Tardía, por lo visto, ha sido la determinación de declarar el estado de alerta y el monitoreo permanente de los cauces de los ríos y de las condiciones de alerta. Entretanto, las aguas se quieren seguir devorando las defensas que les oponen, tales como treinta mil bolsas de arena, los esqueletos de más de medio centenar de autos reducidos a chatarra, materiales de construcción en desuso y escombros. Acumulación que es producto esencial del incansable trabajo de los propios perjudicados, quienes en su mayor parte le han plantado la cara a la desgracia y pugnan por no abandonar los lugares en los cuales ha transcurrido su existencia.
Pero el implacable efecto del agua sigue haciendo de las suyas. Los sectores de Tartagal que dan a la vera del río van siendo literalmente comidos por las aguas y abundan los vecinos que han perdido todas sus posesiones por causa de la inundación.
Los reproches de nada sirven. Pero sería más que positivo que una vez superada esta emergencia, se hiciese un acto de reflexión y de autocrítica. Por ejemplo, para esclarecer por qué una vez terminadas las lluvias del verano reciente no fueron tomadas al menos las precauciones mínimas para atender una probable reiteración, tal como así ocurrió, de este ingrato fenómeno.
También habría que preguntarse a qué obedecería este brusco cambio de las condiciones meteorológicas. Más de un experto señala un testimonio desgarrador: el censo forestal de 1935 determinó que en nuestro país había 1.100.000 kilómetros cuadrados de tierras forestadas, lo cual equivalía al 39 por ciento del territorio nacional.

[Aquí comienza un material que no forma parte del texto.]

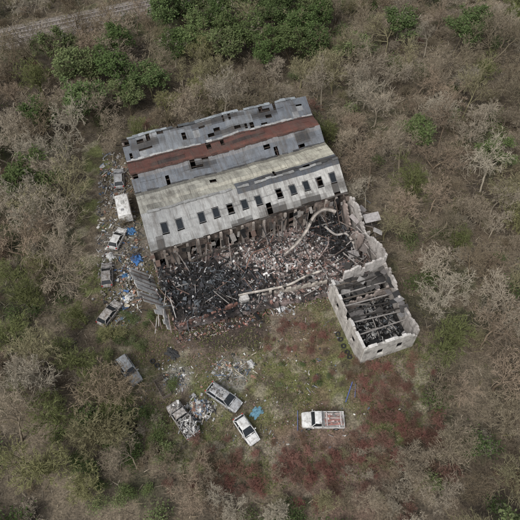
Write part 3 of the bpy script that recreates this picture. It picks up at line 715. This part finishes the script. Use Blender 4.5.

Hoy sólo quedan 330.000 en esas condiciones, o sea menos del 12 por ciento de ese territorio, deforestado por el avance desordenado de las fronteras agropecuarias, los incendios y las talas indiscriminadas. De la mano de esas políticas devastadoras cambian para mal los regímenes de lluvias y se incrementan las inundaciones y la erosión hídrica y eólica.
No en vano, una entidad no gubernamental, Greenpeace, advirtió en su momento acerca de que el remanente arbóreo también estaba en peligro: "En Salta hasta se están vendiendo reservas ecológicas para convertirlas en campos de cultivo. Los lugares más castigados son las selvas de Yungas y la misionera, el monte chaqueño y la región de Tartagal".
Se aprecia que nada de cuanto ocurre en esta última población es producto de una imprevisible coincidencia. Tal vez, el único aspecto positivo del castigo que padece Tartagal pudiese ser que las autoridades nacionales y provinciales cayesen en la cuenta de una vez por todas de cómo la irresponsable mano del hombre está generando condiciones climáticas adversas y desencadena irreparables catástrofes ambientales.